Papers wise I have only seen The Guardian and the Financial Times today and my eye was particularly drawn to three photos. One of Nick Clegg (FT). One of Julian Assange (Guardian). One of Barack Obama (FT). And they made me think of conventional wisdom.

I can find none of the pictures online so you will have to rely on my wordsmithery to communicate what they communicate, or else grab the nearest copy of these two papers.

Conventional wisdom was one of the themes in my speech to the (hugely enjoyable)Irish Marketing Society lunch yesterday; namely that conventional wisdoms often turn out to be wrong, because they tend to be born of a media elite settling upon a view that is then perpetuated by journalists repeating it (often to each other) without ever thinking there might be another view held by a large proportion of the public. Rule One (of many rule Ones!) of marketing – don’t confuse media opinion with public opinion.

Conventional wisdom of Nick Clegg is that he used to be a hero and now he is a zero. I always thought the hero thing was overdone – wow, he strung a few sentences together in the first TV debate of the election, swoon swoon – and likewise the zero thing is overdone too, though perhaps not as much as the hero thing was.

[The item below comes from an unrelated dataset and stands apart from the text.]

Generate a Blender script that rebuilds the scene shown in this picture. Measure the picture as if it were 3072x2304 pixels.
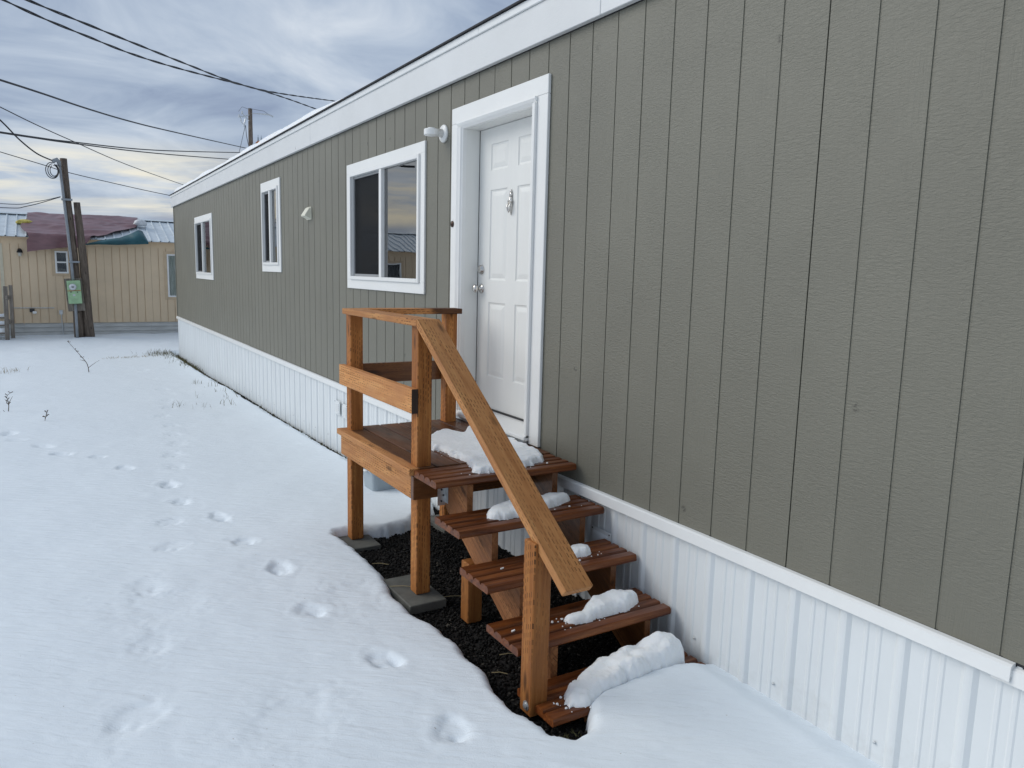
import bpy, bmesh, math, random
import numpy as np
from mathutils import Vector, Matrix, noise as mnoise

sc = bpy.context.scene
col = sc.collection
for o in list(bpy.data.objects):
    bpy.data.objects.remove(o)
R = math.radians
rnd = random.Random(7)

# ------------------------------------------------------------------ camera
yaw, pitch, roll = 0.547178, -0.1442385, 0.0247837
f_ = Vector((math.sin(yaw)*math.cos(pitch), math.cos(yaw)*math.cos(pitch), math.sin(pitch)))
r_ = Vector((math.cos(yaw), -math.sin(yaw), 0))
u_ = r_.cross(f_)
r2 = math.cos(roll)*r_ + math.sin(roll)*u_
u2 = -math.sin(roll)*r_ + math.cos(roll)*u_
cd = bpy.data.cameras.new('camera')
cam = bpy.data.objects.new('camera', cd); col.objects.link(cam)
cam.matrix_world = Matrix(((r2.x, u2.x, -f_.x, -2.642), (r2.y, u2.y, -f_.y, -1.9003), (r2.z, u2.z, -f_.z, 1.919), (0, 0, 0, 1)))
cd.sensor_width = 36; cd.lens = 26.645; cd.clip_start = .05; cd.clip_end = 2000
sc.camera = cam

# ------------------------------------------------------------------ sky and sun
SUN_AZ, SUN_EL = R(-55), R(34)
w = bpy.data.worlds.new('World'); sc.world = w; w.use_nodes = True
nt = w.node_tree; nt.nodes.clear()

def node(nt, typ, props=None, **ins):
    n = nt.nodes.new(typ)
    for k, v in (props or {}).items():
        setattr(n, k, v)
    for k, v in ins.items():
        key = int(k[1:]) if k[0] == 'i' and k[1:].isdigit() else k.replace('_', ' ')
        s = n.inputs[key]
        if isinstance(v, bpy.types.NodeSocket):
            nt.links.new(v, s)
        else:
            s.default_value = v
    return n

def ramp(nt, fac, stops, interp='LINEAR'):
    n = nt.nodes.new('ShaderNodeValToRGB'); n.color_ramp.interpolation = interp
    cr = n.color_ramp
    while len(cr.elements) < len(stops):
        cr.elements.new(.5)
    for e, (p, c) in zip(cr.elements, stops):
        e.position = p
        e.color = (c, c, c, 1) if isinstance(c, (int, float)) else (*c, 1)
    nt.links.new(fac, n.inputs[0])
    return n.outputs[0]

def math_(nt, op, a, b=None, c=None, clamp=False):
    n = nt.nodes.new('ShaderNodeMath'); n.operation = op; n.use_clamp = clamp
    for i, v in enumerate((a, b, c)):
        if v is None: continue
        if isinstance(v, bpy.types.NodeSocket): nt.links.new(v, n.inputs[i])
        else: n.inputs[i].default_value = v
    return n.outputs[0]

def mixc(nt, fac, a, b, blend='MIX'):
    n = nt.nodes.new('ShaderNodeMix'); n.data_type = 'RGBA'; n.blend_type = blend
    for s, v in ((n.inputs[0], fac), (n.inputs[6], a), (n.inputs[7], b)):
        if isinstance(v, bpy.types.NodeSocket): nt.links.new(v, s)
        else: s.default_value = (*v, 1) if isinstance(v, tuple) and len(v) == 3 else v
    return n.outputs[2]

sky = node(nt, 'ShaderNodeTexSky', dict(sky_type='NISHITA', sun_disc=False, sun_elevation=SUN_EL, sun_rotation=SUN_AZ, air_density=1.0, dust_density=2.0))
tc = node(nt, 'ShaderNodeTexCoord')
sep = node(nt, 'ShaderNodeSeparateXYZ', None, i0=tc.outputs['Generated'])
zc = math_(nt, 'ADD', math_(nt, 'MAXIMUM', sep.outputs[2], 0.0), .34)
px = math_(nt, 'DIVIDE', sep.outputs[0], zc); py = math_(nt, 'DIVIDE', sep.outputs[1], zc)
cp = node(nt, 'ShaderNodeCombineXYZ', None, X=px, Y=py)
mp = node(nt, 'ShaderNodeMapping', None, Vector=cp.outputs[0], Location=(3.1, .7, 0), Rotation=(0, 0, R(-22)), Scale=(1.0, 1.35, 1))
n1 = node(nt, 'ShaderNodeTexNoise', None, Vector=mp.outputs[0], Scale=3.0, Detail=10.0, Roughness=.56, Distortion=.6)
n2 = node(nt, 'ShaderNodeTexNoise', None, Vector=mp.outputs[0], Scale=1.1, Detail=3.0, Roughness=.5)
cl = math_(nt, 'ADD', math_(nt, 'MULTIPLY', n1.outputs[0], .6), math_(nt, 'MULTIPLY', n2.outputs[0], .4))
clouds = ramp(nt, cl, [(.38, (.240, .300, .430)), (.46, (.335, .410, .535)), (.54, (.450, .525, .635)), (.64, (.61, .67, .75))])
# thin break of warm light low above the horizon, where the cloud sheet ends
band = ramp(nt, sep.outputs[2], [(.050, 0.0), (.066, 1.0), (.100, 1.0), (.150, 0.0)], 'EASE')
mp2 = node(nt, 'ShaderNodeMapping', None, Vector=tc.outputs['Generated'], Location=(.35, 0, 0), Scale=(2.6, 2.6, 26))
n3 = node(nt, 'ShaderNodeTexNoise', None, Vector=mp2.outputs[0], Scale=1.4, Detail=6.0, Roughness=.6, Distortion=.4)
brk = math_(nt, 'MULTIPLY', band, ramp(nt, n3.outputs[0], [(.40, 0.0), (.60, 1.0)]), clamp=True)
cloudcol = mixc(nt, brk, clouds, (.90, .84, .68))
b1 = node(nt, 'ShaderNodeBackground', None, Color=sky.outputs[0], Strength=.10)
b2 = node(nt, 'ShaderNodeBackground', None, Color=cloudcol, Strength=1.0)
mx = node(nt, 'ShaderNodeMixShader', None, i0=.92, i1=b1.outputs[0], i2=b2.outputs[0])
node(nt, 'ShaderNodeOutputWorld', None, Surface=mx.outputs[0])

sd = bpy.data.lights.new('sun', 'SUN'); sd.energy = 1.5; sd.angle = R(40); sd.color = (1, .97, .91)
sun = bpy.data.objects.new('sun', sd); col.objects.link(sun)
sdir = Vector((math.sin(SUN_AZ)*math.cos(SUN_EL), math.cos(SUN_AZ)*math.cos(SUN_EL), math.sin(SUN_EL)))
sun.rotation_euler = sdir.to_track_quat('Z', 'Y').to_euler()
sun.location = (-20, 15, 25)

sc.view_settings.view_transform = 'Standard'; sc.view_settings.look = 'None'
sc.view_settings.exposure = 0.12; sc.view_settings.gamma = 1.0
sc.view_settings.use_curve_mapping = False

# ------------------------------------------------------------------ materials
def new_mat(name):
    m = bpy.data.materials.new(name); m.use_nodes = True
    nt = m.node_tree; b = nt.nodes['Principled BSDF']
    return m, nt, b

def plain(name, c, rough=.6, metal=0., var=.12, nscale=6., bump=0., bscale=120., spec=.5, stretch=(1, 1, 1)):
    m, nt, b = new_mat(name)
    tc = node(nt, 'ShaderNodeTexCoord')
    mp = node(nt, 'ShaderNodeMapping', None, Vector=tc.outputs['Object'], Scale=stretch)
    n = node(nt, 'ShaderNodeTexNoise', None, Vector=mp.outputs[0], Scale=nscale, Detail=6., Roughness=.6)
    d = tuple(x*(1-var) for x in c); l = tuple(min(1, x*(1+var)) for x in c)
    nt.links.new(ramp(nt, n.outputs[0], [(.3, d), (.7, l)]), b.inputs['Base Color'])
    b.inputs['Roughness'].default_value = rough; b.inputs['Metallic'].default_value = metal
    b.inputs['Specular IOR Level'].default_value = spec
    if bump:
        n2 = node(nt, 'ShaderNodeTexNoise', None, Vector=mp.outputs[0], Scale=bscale, Detail=4., Roughness=.6)
        bp = node(nt, 'ShaderNodeBump', None, Strength=bump, Distance=.004, Height=n2.outputs[0])
        nt.links.new(bp.outputs[0], b.inputs['Normal'])
    return m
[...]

So the picture of him on the front of the FT, had it appeared in the hero phase of his leadership, would have summoned up conventional wisdom descriptions of tough, rugged, good-looking, determined, modern (no tie blah), focused. He looks a little like Colin Firth, the actor who came out for him during hero phase and has abandoned him now that the zero hour has beckoned.

In the photo, illustrating a story in which he (again) warns that he will stamp his feet a lot, he jolly well will, about bank bonuses, he is looking down towards the ground. His lips appear tense, his face rather drawn. And now that he is thought to be struggling, he looks well, rather sad, a bit lonely, hunted even. I have no idea when it was taken but the same photo can provoke different reactions according to circumstances past, present and future. It is the conventional wisdom that we put upon the photo that changes, not the photo itself.

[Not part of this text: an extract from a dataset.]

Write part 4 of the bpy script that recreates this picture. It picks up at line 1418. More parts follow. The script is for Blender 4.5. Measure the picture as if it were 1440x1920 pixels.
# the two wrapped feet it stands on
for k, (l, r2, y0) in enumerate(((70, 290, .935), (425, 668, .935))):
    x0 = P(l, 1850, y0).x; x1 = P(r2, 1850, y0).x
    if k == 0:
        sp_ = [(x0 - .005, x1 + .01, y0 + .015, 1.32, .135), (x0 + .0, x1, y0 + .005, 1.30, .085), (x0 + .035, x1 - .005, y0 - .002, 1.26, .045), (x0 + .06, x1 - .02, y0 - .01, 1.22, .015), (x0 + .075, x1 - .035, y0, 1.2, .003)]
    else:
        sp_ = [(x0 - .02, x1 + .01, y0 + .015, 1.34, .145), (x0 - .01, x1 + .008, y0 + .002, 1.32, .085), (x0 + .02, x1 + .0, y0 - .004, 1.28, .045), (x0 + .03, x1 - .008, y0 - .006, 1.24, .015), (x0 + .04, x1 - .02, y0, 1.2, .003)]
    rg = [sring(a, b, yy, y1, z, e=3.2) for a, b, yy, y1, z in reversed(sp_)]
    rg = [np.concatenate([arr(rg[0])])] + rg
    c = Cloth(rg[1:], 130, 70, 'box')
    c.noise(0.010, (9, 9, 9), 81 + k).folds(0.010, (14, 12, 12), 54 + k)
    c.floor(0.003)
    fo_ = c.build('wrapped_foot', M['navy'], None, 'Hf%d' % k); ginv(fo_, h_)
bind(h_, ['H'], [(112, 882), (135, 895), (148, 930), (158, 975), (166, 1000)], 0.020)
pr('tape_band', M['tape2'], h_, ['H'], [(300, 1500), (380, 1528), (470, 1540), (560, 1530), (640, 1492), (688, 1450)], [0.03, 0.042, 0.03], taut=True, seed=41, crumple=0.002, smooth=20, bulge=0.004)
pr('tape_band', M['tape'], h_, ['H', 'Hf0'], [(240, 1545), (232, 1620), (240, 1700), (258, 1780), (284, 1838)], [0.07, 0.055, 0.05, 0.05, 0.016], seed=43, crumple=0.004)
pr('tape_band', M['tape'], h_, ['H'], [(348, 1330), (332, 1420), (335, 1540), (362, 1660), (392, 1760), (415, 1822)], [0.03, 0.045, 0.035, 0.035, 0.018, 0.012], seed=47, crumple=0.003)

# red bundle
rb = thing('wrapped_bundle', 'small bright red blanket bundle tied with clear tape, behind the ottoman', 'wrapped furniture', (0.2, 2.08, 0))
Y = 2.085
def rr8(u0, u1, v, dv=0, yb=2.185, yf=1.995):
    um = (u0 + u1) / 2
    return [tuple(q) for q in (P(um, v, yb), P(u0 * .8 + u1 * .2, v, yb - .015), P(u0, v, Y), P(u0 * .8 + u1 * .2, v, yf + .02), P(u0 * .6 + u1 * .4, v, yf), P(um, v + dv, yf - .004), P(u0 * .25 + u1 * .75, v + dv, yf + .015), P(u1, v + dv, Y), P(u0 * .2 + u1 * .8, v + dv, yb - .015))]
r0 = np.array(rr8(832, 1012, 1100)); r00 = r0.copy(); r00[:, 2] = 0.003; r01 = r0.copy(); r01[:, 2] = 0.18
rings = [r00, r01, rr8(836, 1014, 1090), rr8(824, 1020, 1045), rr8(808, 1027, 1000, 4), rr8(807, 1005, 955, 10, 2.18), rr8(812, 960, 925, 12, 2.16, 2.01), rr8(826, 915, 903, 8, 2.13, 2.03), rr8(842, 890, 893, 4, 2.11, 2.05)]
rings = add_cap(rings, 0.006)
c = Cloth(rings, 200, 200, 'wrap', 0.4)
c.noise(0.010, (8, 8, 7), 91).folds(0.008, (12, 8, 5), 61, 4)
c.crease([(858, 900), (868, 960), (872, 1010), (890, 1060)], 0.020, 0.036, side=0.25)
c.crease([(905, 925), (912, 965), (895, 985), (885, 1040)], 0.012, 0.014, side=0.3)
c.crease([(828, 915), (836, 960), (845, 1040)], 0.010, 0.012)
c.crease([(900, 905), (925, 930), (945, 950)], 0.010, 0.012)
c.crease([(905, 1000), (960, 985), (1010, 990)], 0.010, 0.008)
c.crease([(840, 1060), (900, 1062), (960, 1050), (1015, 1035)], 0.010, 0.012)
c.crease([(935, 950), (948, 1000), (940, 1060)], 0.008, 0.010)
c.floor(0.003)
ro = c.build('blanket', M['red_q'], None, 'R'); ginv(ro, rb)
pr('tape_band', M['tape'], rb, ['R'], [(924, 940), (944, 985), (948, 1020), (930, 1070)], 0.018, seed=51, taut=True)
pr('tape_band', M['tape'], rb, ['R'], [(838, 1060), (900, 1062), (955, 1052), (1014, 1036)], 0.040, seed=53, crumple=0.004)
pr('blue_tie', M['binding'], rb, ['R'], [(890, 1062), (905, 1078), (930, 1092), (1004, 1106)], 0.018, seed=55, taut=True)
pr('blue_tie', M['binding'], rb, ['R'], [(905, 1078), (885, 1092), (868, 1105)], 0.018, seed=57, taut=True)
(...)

Mr Assange, relegated to a single column in the FT, needless to say appears on the front of The Guardian (current circulation director Mr W Leaks).

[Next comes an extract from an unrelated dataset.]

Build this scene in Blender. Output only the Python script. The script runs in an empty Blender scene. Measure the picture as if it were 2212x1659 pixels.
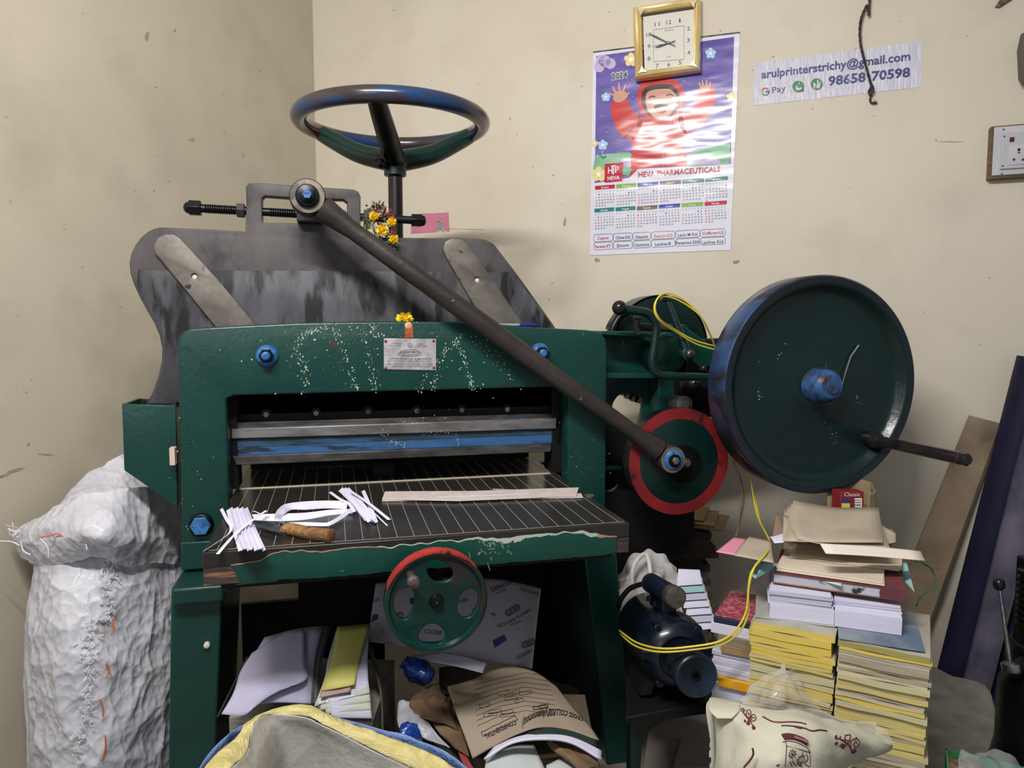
import bpy, bmesh, math, random
from mathutils import Vector, Matrix, noise
random.seed(7)
SC = bpy.context.scene
COL = SC.collection
# ------------------------------------------------------------------ camera
FPX = 1570.0; CX, CY = 1106.0, 829.5
PITCH = math.atan(129 / 1570.0); YAW = math.radians(13.8); CH = 1.42
Zv = Vector((0, 0, 1))
FH = Vector((math.sin(YAW), math.cos(YAW), 0)); RT = Vector((math.cos(YAW), -math.sin(YAW), 0))
FW = FH * math.cos(PITCH) - Zv * math.sin(PITCH); UP = FH * math.sin(PITCH) + Zv * math.cos(PITCH)
CAM = Vector((0, 0, CH))
cd = bpy.data.cameras.new('camera'); co = bpy.data.objects.new('camera', cd); COL.objects.link(co)
cd.sensor_width = 36; cd.lens = FPX / 2212 * 36; cd.clip_start = 0.05
co.matrix_world = Matrix(((RT.x, UP.x, -FW.x, CAM.x), (RT.y, UP.y, -FW.y, CAM.y), (RT.z, UP.z, -FW.z, CAM.z), (0, 0, 0, 1)))
SC.camera = co
# ------------------------------------------------------------------ light
SC.view_settings.view_transform = 'Standard'; SC.view_settings.look = 'None'
SC.view_settings.exposure = 0.0; SC.view_settings.gamma = 1
w = bpy.data.worlds.new('world'); SC.world = w; w.use_nodes = True
w.node_tree.nodes['Background'].inputs[0].default_value = (0.90, 0.93, 1.0, 1)
w.node_tree.nodes['Background'].inputs[1].default_value = 0.24
def area(name, loc, target, sx, sy, power, col):
    l = bpy.data.lights.new(name, 'AREA'); l.shape = 'RECTANGLE'; l.size = sx; l.size_y = sy
    l.energy = power; l.color = col
    o = bpy.data.objects.new(name, l); COL.objects.link(o); o.location = loc
    d = Vector(target) - Vector(loc)
    o.rotation_euler = d.to_track_quat('-Z', 'Y').to_euler()
    return o
area('tube_light', (-0.45, 0.45, 2.95), (0.45, 2.6, 1.0), 1.2, 0.10, 78, (1.0, 0.97, 0.935))
area('fill_light', (-2.2, -1.6, 2.0), (0.2, 2.4, 0.9), 1.6, 1.3, 14, (0.86, 0.93, 1.0))  # soft fill added to lift the shadows, not a real window
# ------------------------------------------------------------------ projection helpers: from a photo position to a point on a known plane
def PWF(px, off):
    q = PW(px, 1450, off); return Vector((q.x, q.y, 0))
def ray(px, py): return FW + RT * ((px - CX) / FPX) + UP * ((CY - py) / FPX)
def PY(px, py, Y):
    d = ray(px, py); return CAM + d * (Y / d.y)
def PZ(px, py, z):
    d = ray(px, py); return CAM + d * ((z - CH) / d.z)
def PD(px, py, dep): return CAM + ray(px, py) * dep
A20 = math.radians(20.5)
WT = RT * math.cos(A20) - FH * math.sin(A20)          # along the back wall, to the right
WN = Vector((-WT.y, WT.x, 0)) * -1                    # out of the back wall into the room
W0 = FH * 3.1 + RT * ((1430 - 1106) / 1570 * 3.1)
def PW(px, py, off=0.0):
    d = ray(px, py); q = W0 + WN * off
    return CAM + d * (((q - CAM).dot(WN)) / d.dot(WN))
CORNER = PW(690, 700); CORNER = Vector((CORNER.x, CORNER.y, 0))
LT = -WN.copy()                                        # along left wall toward the corner
LN = WT.copy()                                         # out of the left wall into the room
def PL(px, py, off=0.0):
    d = ray(px, py); q = CORNER + LN * off
    return CAM + d * (((q - CAM).dot(LN)) / d.dot(LN))
# ------------------------------------------------------------------ materials
MATS = {}
def lin(c): return tuple(((x / 255) / 12.92 if x <= 10 else ((x / 255 + 0.055) / 1.055) ** 2.4) for x in c)
def mat(name, c1, rough=0.5, metal=0.0, c2=None, scale=8.0, contrast=(0.4, 0.6), bump=0.0, bscale=None, c3=None, s3=30.0, t3=(0.62, 0.66),
        coat=0.0, stretch=(1, 1, 1), detail=6.0, alpha=1.0, trans=0.0, emit=None, ior=1.45, spec=0.5, rot=(0, 0, 0), bdetail=5, bvor=False):
    if name in MATS: return MATS[name]
    m = bpy.data.materials.new(name); m.use_nodes = True; nt = m.node_tree; N = nt.nodes; L = nt.links
    b = N['Principled BSDF']
    b.inputs['Roughness'].default_value = rough; b.inputs['Metallic'].default_value = metal
    b.inputs['Coat Weight'].default_value = coat; b.inputs['Coat Roughness'].default_value = 0.12
    b.inputs['Alpha'].default_value = alpha; b.inputs['Transmission Weight'].default_value = trans; b.inputs['IOR'].default_value = ior
    b.inputs['Specular IOR Level'].default_value = spec
    col = None
    C1 = (*lin(c1), 1)
    if c2 or bump or c3:
        tc = N.new('ShaderNodeTexCoord'); mp = N.new('ShaderNodeMapping'); L.new(tc.outputs['Object'], mp.inputs[0])
        mp.inputs['Scale'].default_value = stretch; mp.inputs['Rotation'].default_value = rot
    b.inputs['Base Color'].default_value = C1
    if c2:
        n = N.new('ShaderNodeTexNoise'); n.inputs['Scale'].default_value = scale; n.inputs['Detail'].default_value = detail
        n.inputs['Roughness'].default_value = 0.62
        L.new(mp.outputs[0], n.inputs['Vector'])
        r = N.new('ShaderNodeValToRGB'); r.color_ramp.elements[0].position = contrast[0]; r.color_ramp.elements[1].position = contrast[1]
        r.color_ramp.elements[0].color = C1; r.color_ramp.elements[1].color = (*lin(c2), 1)
        L.new(n.outputs['Fac'], r.inputs[0]); col = r.outputs[0]
    if c3:
        n3 = N.new('ShaderNodeTexNoise'); n3.inputs['Scale'].default_value = s3; n3.inputs['Detail'].default_value = 4
        L.new(mp.outputs[0], n3.inputs['Vector'])
        mr = N.new('ShaderNodeMapRange'); mr.inputs[1].default_value = t3[0]; mr.inputs[2].default_value = t3[1]
        L.new(n3.outputs['Fac'], mr.inputs[0])
        mx = N.new('ShaderNodeMix'); mx.data_type = 'RGBA'; L.new(mr.outputs[0], mx.inputs[0])
        if col: L.new(col, mx.inputs[6])
        else: mx.inputs[6].default_value = C1
        mx.inputs[7].default_value = (*lin(c3), 1); col = mx.outputs[2]
    if col: L.new(col, b.inputs['Base Color'])
    if bump:
        nb = N.new('ShaderNodeTexVoronoi' if bvor else 'ShaderNodeTexNoise'); nb.inputs['Scale'].default_value = bscale or scale * 3; nb.inputs['Detail'].default_value = 2.5 if bvor else bdetail
        L.new(mp.outputs[0], nb.inputs['Vector'])
        bp = N.new('ShaderNodeBump'); bp.inputs['Strength'].default_value = bump; bp.inputs['Distance'].default_value = 0.01
        L.new(nb.outputs[0], bp.inputs['Height']); L.new(bp.outputs[0], b.inputs['Normal'])
        if coat: L.new(bp.outputs[0], b.inputs['Coat Normal'])
    MATS[name] = m
    return m
def flat(name, c, rough=0.6, **k): return mat(name, c, rough, **k)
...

Fair to say there is no clear conventional wisdom surrounding Mr Assange, who has only recently become very well-known. To some, he is a fearless campaigner for truth and freedom of information. To others, including some who know him well, he is a rather odd and attention-seeking individual with something of a Messiah complex, an aggressor now able to pose as victim. To some, he is a  menace to good governance, whose irresponsibility will provoke damage as yet unseen, and to some (ott) Americans a terrorist. And to two women in Sweden, he is a sex offender nonetheless able to garner unconditional support from lawyers and others normally at the front of the queue to defend women against attack by men.

In the picture selected for the front of the Guardian you can see all those things depending on your point of view. Think freedom fighter and the tired eyes and unshaven chin say he never stops working for the truth. Think attention seeker and you wonder how he managed to keep his hair (he is the David James of information campaigners when it comes to changing his hair) so well coiffed in prison and whether the vest plus unshaven look was, well, a look; like the look he gave from the prison van in a previous Guardian frontpage shot. Think menace and he looks rather threatening. Think sex offence and he looks a bit seedy. But the point is the photo can challenge as well as vindicate whatever view people may hold.

The best conventional wisdom challenger is the photo in the FT of Obama visiting US troops in Afghanistan. I love it, and wish that I could show it here.

The current conventional wisdom of Obama is that he was a great candidate but has been a let down as president. A spin-off from that CW is that he has been weak on defence matters and is not popular with the military.

Yet the hope and enthusiasm in the eyes of the troops is every bit as powerful as the feelings which overwhelmed so many during his election. At the back, virtually everyone (apart from a member of his staff, the only non-uniformed person in the picture) is trying to get Obama’s picture. In the middle, everyone is smiling (apart from said staff member) We cannot see if Obama is smiling because he has his back to us, and a woman soldier is hugging him, her face a picture of sheer happiness . At the front, all around him and her, they have joy on their faces and love in their eyes. It rather cheered me up. I like it when CWs turn out to be wrong.